Background A well group acts as a multi-well synergistic unit, and its configuration directly determines both the selection of optimal injection–production process and the utilization efficiency of stratigraphic conditions, ultimately affecting the overall performance of resource recovery.

Methods Using numerical simulations, this study assessed the performance of autothermic pyrolysis in situ conversion (ATS) under three vertical well group configurations: one injection well and one production well (1I1P), one injection well surrounded by four production wells (1I4P), and one injection well surrounded by six production wells (1I6P). Furthermore, it revealed the synergistic mechanisms between well group configuration and energy efficiency.

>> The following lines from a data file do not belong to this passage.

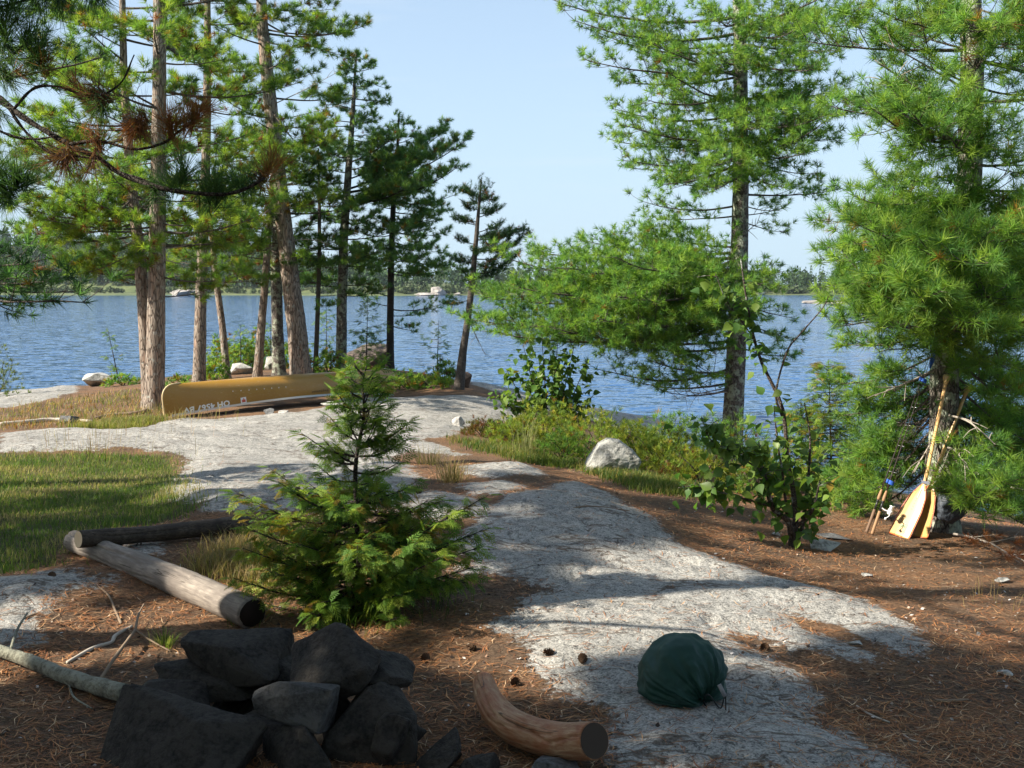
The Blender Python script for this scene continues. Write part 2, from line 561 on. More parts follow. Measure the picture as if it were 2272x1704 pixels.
def M_bark(name, plate, crack, lichen=None, lich_amt=0.0, stretch=0.28, scale=26.0, pink=None):
    t = NT(name)
    o = t.co((1, 1, stretch))
    wv = t.noise(o, 7, 3)
    d = t.n('Vector' + 'Math', operation='ADD')
    t.l(o, d.inputs[0])
    s = t.n('VectorMath', operation='SCALE'); s.inputs['Scale'].default_value = 0.035
    nz = t.n('TexNoise'); nz.inputs['Scale'].default_value = 16; t.l(o, nz.inputs['Vector']); t.l(nz.outputs[1], s.inputs[0]); t.l(s.outputs[0], d.inputs[1])
    e = t.voro(d.outputs[0], scale, 'DISTANCE_TO_EDGE')
    n1 = t.noise(o, 38, 4, 0.65)
    k = t.ramp(t.math('ADD', e, t.math('MULTIPLY', t.math('SUBTRACT', n1, 0.5), 0.22)), [(-0.02, 0.0), (0.13, 1.0)])
    pc = t.mix(t.ramp(n1, [(0.3, 0.0), (0.7, 1.0)]), tuple(np.array(plate) * 0.7), tuple(np.array(plate) * 1.25))
    if pink is not None:
        pc = t.mix(t.ramp(t.noise(o, 12, 3), [(0.52, 0.0), (0.66, 0.75)]), pc, pink)
    c = t.mix(k, crack, pc)
    if lichen is not None:
        ln = t.noise(t.co(), 9, 6, 0.68)
        c = t.mix(t.ramp(ln, [(0.6 - lich_amt, 0.0), (0.66 - lich_amt, 0.85)]), c, lichen)
    t.base(c); t.rough(0.9); t.spec(0.15)
    t.bump(t.math('ADD', k, t.math('MULTIPLY', n1, 0.5)), 0.9, 0.014)
    return t.m

# ------------------------------------------------------------------ the setting: ground
def ground_material():
    t = NT('ground')
    o = t.co()
    rock = t.attr('rock', 'Fac'); grass = t.attr('grass', 'Fac')
    nb = t.noise(o, 3.2, 7, 0.62)
    nf = t.noise(o, 26, 5, 0.7)
    edge = t.math('ADD', t.math('MULTIPLY', t.math('SUBTRACT', nb, 0.5), 1.1), t.math('MULTIPLY', t.math('SUBTRACT', nf, 0.5), 0.7))
    rk = t.ramp(t.math('ADD', rock, edge), [(0.44, 0.0), (0.56, 1.0)])
    # granite with grey lichen speckle
    vx = t.n('TexVoronoi', feature='F1'); t.l(o, vx.inputs['Vector']); vx.inputs['Scale'].default_value = 150
    sx = t.n('SeparateColor'); t.l(vx.outputs['Color'], sx.inputs[0])
    n1 = sx.outputs[0]
    n2 = t.noise(t.co((0.8, 1.4, 1), rot=(0, 0, math.radians(28))), 6, 6, 0.7)
    n3 = t.noise(o, 26, 5, 0.72)
    sp = t.math('ADD', t.math('MULTIPLY', n1, 0.30), t.math('MULTIPLY', n3, 0.75))
    sp = t.math('ADD', sp, t.math('MULTIPLY', n2, 0.35))
    k = t.ramp(sp, [(0.50, 0.0), (0.66, 0.5), (0.90, 1.0)])
    rc = t.mix(k, (0.105, 0.102, 0.095), (0.50, 0.475, 0.43))
    rc = t.mix(t.ramp(t.noise(o, 1.3, 4), [(0.42, 0.0), (0.62, 0.45)]), rc, t.mix(k, (0.082, 0.08, 0.075), (0.33, 0.315, 0.285)))
    rc = t.mix(t.ramp(t.noise(o, 11, 5, 0.7), [(0.60, 0.0), (0.68, 0.6)]), rc, t.mix(k, (0.06, 0.062, 0.06), (0.24, 0.24, 0.225)))
    rc = t.mix(t.ramp(t.noise(o, 5.5, 5, 0.65, 0.8), [(0.62, 0.0), (0.72, 0.35)]), rc, (0.40, 0.24, 0.15))
    cn = t.noise(t.co((0.6, 1.7, 1), rot=(0, 0, math.radians(28))), 1.25, 5, 0.6)
    cr = t.math('ABSOLUTE', t.math('SUBTRACT', cn, 0.5), 0.0)
    rc = t.mix(t.ramp(cr, [(0.0, 0.8), (0.004, 0.7), (0.011, 0.0)]), rc, (0.075, 0.052, 0.036))
    # needle duff and soil
    s1 = t.noise(t.co((1, 2.6, 1), rot=(0, 0, 0.5)), 46, 5, 0.75)
    s2 = t.noise(o, 1.7, 5, 0.6)
    dc = t.ramp(s1, [(0.3, (0.04, 0.026, 0.018)), (0.46, (0.17, 0.095, 0.052)), (0.58, (0.34, 0.19, 0.10)), (0.74, (0.50, 0.36, 0.23))])
    soil = t.ramp(s1, [(0.3, (0.035, 0.027, 0.02)), (0.55, (0.12, 0.085, 0.06)), (0.75, (0.30, 0.24, 0.18))])
    dc = t.mix(t.ramp(s2, [(0.40, 0.0), (0.58, 0.75)]), dc, soil)
    gs = t.ramp(t.math('ADD', grass, t.math('MULTIPLY', edge, 0.6)), [(0.4, 0.0), (0.6, 0.8)])
    dc = t.mix(gs, dc, t.ramp(s1, [(0.3, (0.02, 0.024, 0.01)), (0.6, (0.075, 0.085, 0.028)), (0.8, (0.2, 0.16, 0.07))]))
    t.base(t.mix(rk, dc, rc))
    t.rough(0.92); t.spec(0.18)
    hh = t.math('ADD', t.math('MULTIPLY', n1, 0.12), t.math('MULTIPLY', n3, 0.9))
    hd = t.math('ADD', t.math('MULTIPLY', s1, 1.2), nf)
    mx = t.n('Mix', data_type='FLOAT')
    t.l(rk, mx.inputs[0]); t.l(hd, mx.inputs[2]); t.l(hh, mx.inputs[3])
    t.bump(mx.outputs[0], 0.9, 0.022)
    return t.m

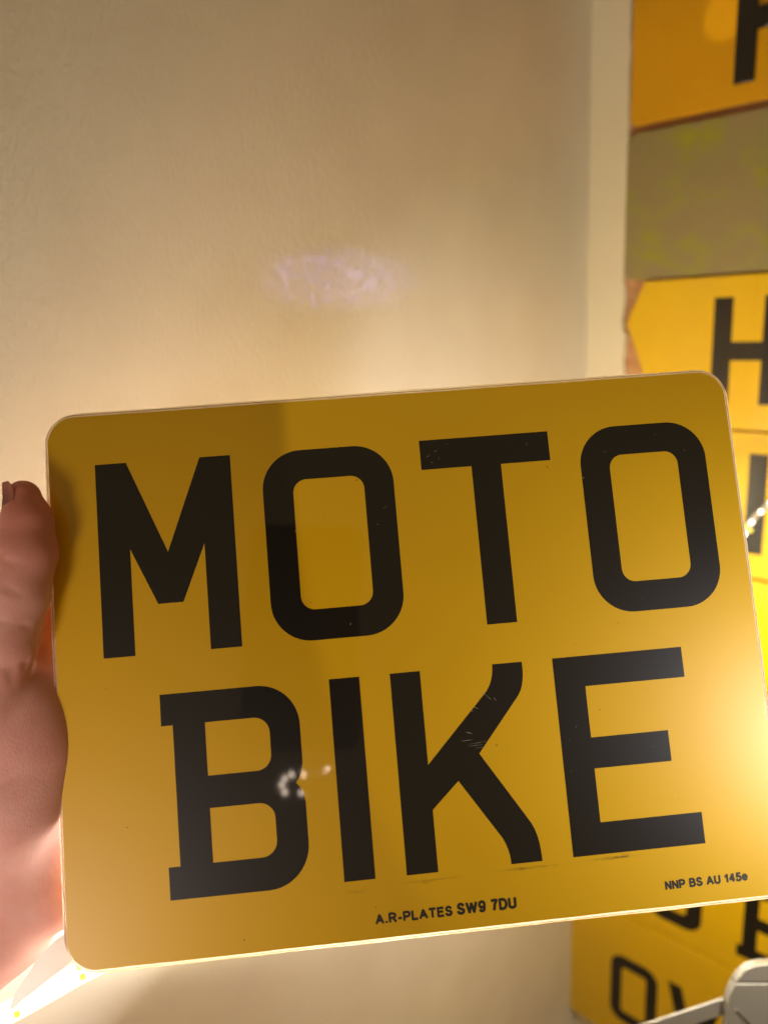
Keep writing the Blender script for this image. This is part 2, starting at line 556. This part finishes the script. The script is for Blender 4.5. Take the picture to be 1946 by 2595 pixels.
def outline(inset, jit=0.0, seed=0.0, n=16):
    pts = []
    # long sides sampled so the edge can wander like a hand-cut acrylic edge
    base = []
    r = RAD
    c = [(X1 - r, Y1 - r, 0), (X0 + r, Y1 - r, 90), (X0 + r, Y0 + r, 180), (X1 - r, Y0 + r, 270)]
    for k, (cx, cy, a) in enumerate(c):
        arcp = [(cx + r * math.cos(R(a + 90 * i / n)), cy + r * math.sin(R(a + 90 * i / n)), math.cos(R(a + 90 * i / n)), math.sin(R(a + 90 * i / n))) for i in range(n + 1)]
        base += arcp
        nx = c[(k + 1) % 4]
        x2, y2 = nx[0] + r * math.cos(R(nx[2])), nx[1] + r * math.sin(R(nx[2]))
        x1, y1, nx_, ny_ = arcp[-1]
        m = 110
        for i in range(1, m):
            t = i / m
            base.append((x1 + (x2 - x1) * t, y1 + (y2 - y1) * t, nx_, ny_))
    for (x, y, a, b_) in base:
        j = inset
        if jit:
            q = noise.noise((x * 0.05 + seed, y * 0.05, 1.3)) + 0.6 * noise.noise((x * 0.35 + seed, y * 0.35, 4.1))
            j += jit * q
        pts.append((x - a * j, y - b_ * j))
    return pts


def ring(name, specs, m, parent):
    """strip between successive (inset, z, jitter, seed) outlines"""
    bm = bmesh.new()
    prev = None
    for (ins, z, jit, seed) in specs:
        row = [bm.verts.new((x * .001, y * .001, z * .001)) for x, y in outline(ins, jit, seed)]
        if prev:
            L = len(row)
            for i in range(L):
                bm.faces.new((prev[i], prev[(i + 1) % L], row[(i + 1) % L], row[i]))
        prev = row
    me = bpy.data.meshes.new(name)
    bm.to_mesh(me)
    bm.free()
    return link_mesh(name, me, m, parent)


shape("yellow_sheet", [outline(1.5, 0.14, 2.0)], -2.6, 0.0, M_YEL, held)
ring("clear_edge", [(1.52, -0.03, 0.14, 2.0), (0.95, -0.22, 0.10, 2.0), (0.82, -0.45, 0.05, 9.0)], M_EDGE, held)
ring("edge_seam", [(0.85, -0.40, 0.05, 9.0), (0.66, -0.55, 0.04, 9.0)], M_SEAM, held)
ring("clear_edge", [(0.68, -0.50, 0.04, 9.0), (0.30, -0.75, 0.16, 7.0), (0.0, -1.1, 0.22, 7.0)], M_EDGE, held)
for g, x, y in [('M', -131.3, 64.0), ('O', -76.3, 63.9), ('T', -22.3, 64.0), ('O', 32.6, 64.0),
                ('B', -114.1, -13.2), ('I', -59.1, -13.2), ('K', -39.0, -13.2), ('E', 15.5, -13.1)]:
    shape("letter", place(GL[g], x, y), -0.02, 0.05, M_BLACK, held)


# bold grotesque lettering as pen strokes on a 0..1 high cell
def _c(cx, cy, rx, ry, a0, a1, n=14):
    return [(cx + rx * math.cos(R(a0 + (a1 - a0) * i / n)), cy + ry * math.sin(R(a0 + (a1 - a0) * i / n))) for i in range(n + 1)]


SF = {
    'A': (.72, [[(.0, 0), (.36, 1), (.72, 0)], [(.14, .33), (.58, .33)]]),
    '.': (.10, [[(.05, .0), (.05, .10)]]),
    'R': (.66, [[(0, 0), (0, 1), (.36, 1)] + _c(.36, .74, .26, .26, 90, -90) + [(0, .48)], [(.32, .48), (.66, 0)]]),
    '-': (.28, [[(0, .33), (.28, .33)]]),
    'P': (.60, [[(0, 0), (0, 1), (.34, 1)] + _c(.34, .72, .26, .28, 90, -90) + [(0, .44)]]),
    'L': (.52, [[(0, 1), (0, 0), (.52, 0)]]),
    'T': (.62, [[(0, 1), (.62, 1)], [(.31, 1), (.31, 0)]]),
    'E': (.56, [[(.56, 1), (0, 1), (0, 0), (.56, 0)], [(0, .53), (.5, .53)]]),
    'S': (.58, [_c(.29, .75, .25, .25, 15, 180)[:] + [(.06, .66), (.16, .56), (.42, .45), (.54, .36)] + _c(.29, .27, .29, .27, 10, -170)]),
    'W': (.98, [[(0, 1), (.25, 0), (.49, .95), (.73, 0), (.98, 1)]]),
    '9': (.52, [_c(.26, .70, .26, .30, -60, 300, 22), [(.52, .70), (.50, .35)] + _c(.26, .28, .24, .28, 10, -150)]),
    '7': (.52, [[(0, 1), (.52, 1)] + [(.30, .55), (.20, 0)]]),
    'D': (.64, [[(0, 0), (0, 1), (.28, 1)] + _c(.28, .5, .36, .5, 90, -90) + [(0, 0)]]),
    'U': (.60, [[(0, 1), (0, .30)] + _c(.30, .29, .30, .29, 180, 360) + [(.60, 1)]]),
    'N': (.60, [[(0, 0), (0, 1), (.60, 0), (.60, 1)]]),
    'B': (.60, [[(0, 0), (0, 1), (.32, 1)] + _c(.32, .77, .22, .23, 90, -90) + [(0, .54)], [(.32, .54)] + _c(.34, .27, .26, .27, 90, -90) + [(0, 0)]]),
    '1': (.30, [[(0, .74), (.14, .82), (.26, 1), (.26, 0)]]),
    '4': (.56, [[(.42, 0), (.42, 1), (0, .30), (.56, .30)]]),
    '5': (.52, [[(.48, 1), (.10, 1), (.04, .52)] + _c(.25, .32, .27, .32, 130, -155)]),
    'e': (.50, [[(.02, .36), (.50, .36)] + _c(.25, .36, .25, .36, 0, 320, 20)]),
    ' ': (.12, []),
}


def fit_text(name, body, x0, y0, x1, y1, cap):
    """lettering from (x0, y0) to (x1, y1) on the base line, capital height cap, millimetres"""
    pen = 0.235
    gap = 0.33
    total = -gap + sum(SF[ch][0] + gap for ch in body)
    L = math.hypot(x1 - x0, y1 - y0)
    sx = L / (total + pen)
    hh = cap * (1 - pen)
    rot = Matrix.Rotation(math.atan2(y1 - y0, x1 - x0), 4, 'Z')
    bm = bmesh.new()
    w = cap * pen / 2
    cur = pen / 2

    def P(q, k):
        v_ = rot @ Vector((q[0], q[1], 0))
        return bm.verts.new(((x0 + v_.x) * .001, (y0 + v_.y) * .001, 0.00006 + k))
    kz = 0
    for ch in body:
        wd, strokes = SF[ch]
        for st in strokes:
            pl = [((cur + a) * sx, cap * pen / 2 + b_ * hh) for a, b_ in st]
            for (a, b_) in zip(pl[:-1], pl[1:]):
                dx, dy = b_[0] - a[0], b_[1] - a[1]
                l_ = math.hypot(dx, dy)
                if l_ < 1e-6:
                    continue
                dx, dy = dx / l_ * w, dy / l_ * w
                # every stroke segment sits a hair above the one before, so none share a plane
                kz += 2.0e-7
                q = [(a[0] - dy - dx * .5, a[1] + dx - dy * .5), (a[0] + dy - dx * .5, a[1] - dx - dy * .5),
                     (b_[0] + dy + dx * .5, b_[1] - dx + dy * .5), (b_[0] - dy + dx * .5, b_[1] + dx + dy * .5)]
                bm.faces.new([P(c_, kz) for c_ in q])
        cur += wd + gap
    me = bpy.data.meshes.new(name)
    bm.to_mesh(me)
    bm.free()
    return link_mesh(name, me, M_SMALL, held)


fit_text("small_print", "A.R-PLATES", -50.2, -91.2, -25.4, -91.0, 3.2)
fit_text("small_print", "SW9 7DU", -23.9, -91.0, -4.6, -90.9, 3.7)
fit_text("small_print", "NNP BS AU 145e", 44.6, -90.4, 72.3, -90.1, 2.9)

# specks and hairline scratches in the acrylic
bm = bmesh.new()
for _ in range(26):
    x, y = random.uniform(-140, 80), random.uniform(-92, 76)
    r = random.uniform(0.10, 0.24)
    bm.faces.new([bm.verts.new(((x + r * math.cos(a) * random.uniform(.6, 1.2)) * .001, (y + r * math.sin(a)) * .001, 0.00007)) for a in [k * math.pi / 4 for k in range(8)]])
tag(from_bm("speck", bm, M_SMALL, held), kind='stuff')
bm = bmesh.new()


def scratch(x, y, L, a, w):
    dx, dy = math.cos(R(a)), math.sin(R(a))
    p = [(x - dx * L / 2, y - dy * L / 2), (x + dy * w, y - dx * w), (x + dx * L / 2, y + dy * L / 2), (x - dy * w, y + dx * w)]
    bm.faces.new([bm.verts.new((q[0] * .001, q[1] * .001, 0.00008)) for q in p])


for (x, y, L, a, w) in [(-8.5, -22.5, 3.2, -35, .06), (-6.8, -24.0, 2.4, -42, .05), (-11.5, -26.8, 2.0, -28, .05), (-13.0, -27.6, 1.2, -35, .05), (-14.6, -34.6, 2.6, -20, .08),
                        (-15.5, -36.9, 4.5, 3, .06), (-12.0, -38.0, 7.0, 5, .035), (-13.0, -38.8, 6.0, 3, .03), (-11.0, -39.6, 5.0, 2, .03), (-5.0, -24.5, 1.6, -50, .05),
                        (-85, -54.3, 0.9, 50, .07), (-19.5, 58.6, 2.4, 40, .03), (-18.5, 56.2, 1.6, -20, .04), (-17.0, 60.0, 1.5, 15, .04), (-16.0, 57.4, 1.2, 70, .03),
                        (33.0, 46.8, 1.4, 20, .06), (-66.5, 36.5, .8, 80, .1), (-50.5, 4.2, .9, 80, .1)]:
    scratch(x, y, L, a, w)
for _ in range(40):
    scratch(random.uniform(-60, 70), random.uniform(-90, 70), random.uniform(.5, 2.2), random.uniform(-60, 60), .022)
tag(from_bm("scratch", bm, M_SCRATCH, held), kind='stuff')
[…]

Results and Conclusions  Considering drilling costs, ATS under the 1I4P configuration showed the highest comprehensive efficiency. During the thermal excitation phase of ATS, a gas injection rate of 400 m³/h for preheating exhibited optimal energy efficiency under consistent temperature of preheating gas and duration. During the autothermic reaction control stage, a gas injection rate of less than 200 m³/h failed to initiate the autothermic pyrolysis reaction, while an excessive rate exceeding 1000 m³/h interrupted the reaction process. Within the effective injection rate range, a gas injection rate of 400 m³/h yielded the optimal energy return ratio. The comparison of the performance of the 1I4P well pattern under varying well spacing values reveals that 25-meter spacing between the injection and production wells yielded high comprehensive energy efficiency. In this case, strata with a low oil content of 4% can be effectively developed using ATS, yielding an ideal energy ratio. Through joint optimization of well spacing and gas injection parameters, the development of field-scale oil shale through ATS yielded a peak energy return ratio of 8.85 after 3.7 years and a cumulative oil production of 10519.5 t over four years. Moreover, ATS exhibited high economic viability in terms of average operating cost per barrel while contributing to the preservation of a considerable amount of available residual heat. The findings of this study provide support for the industrial application of the in situ conversion of oil shale by offering both a theoretical basis for well group configuration design and an economic assessment framework.